Last week, Clayton and his Nonna, my mom, came to visit me at work at CMEE. I went into the exhibits to play with them a little bit, and of course we ended up in the Art Studio. It’s one of Clay’s favorite parts of the Museum; since we don’t really have a space for him to paint at home, he only really gets to do it here. He seems to love the ritual of putting on his smock, sitting himself at the table, and picking out his colors. When he sat down, I was expecting his usual smearing of the paint all over the paper until it became a muddy mess, a style that I believe all parents of toddlers are familiar with. I did not get what I expected.

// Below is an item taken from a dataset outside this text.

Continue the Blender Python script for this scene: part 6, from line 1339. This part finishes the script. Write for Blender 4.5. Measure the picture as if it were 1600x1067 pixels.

Instead, I found myself in awe of something that, to anyone else, would seem mundane, but to me was something spectacular. He’d made a series of dots on the paper with his red paintbrush, and then covered each one with a purple dot, then yellow, then green. The whole process was so deliberate and he was being so careful.  I was blown away!

These are the moments that we live for. In between the tantrums of the terrible twos, we parents have to appreciate the little things (and brag about them of course!). At first, they’re much easier to notice. As time goes by you sometimes have to look a little closer to see them, but once you do, you’ll find your heart is full.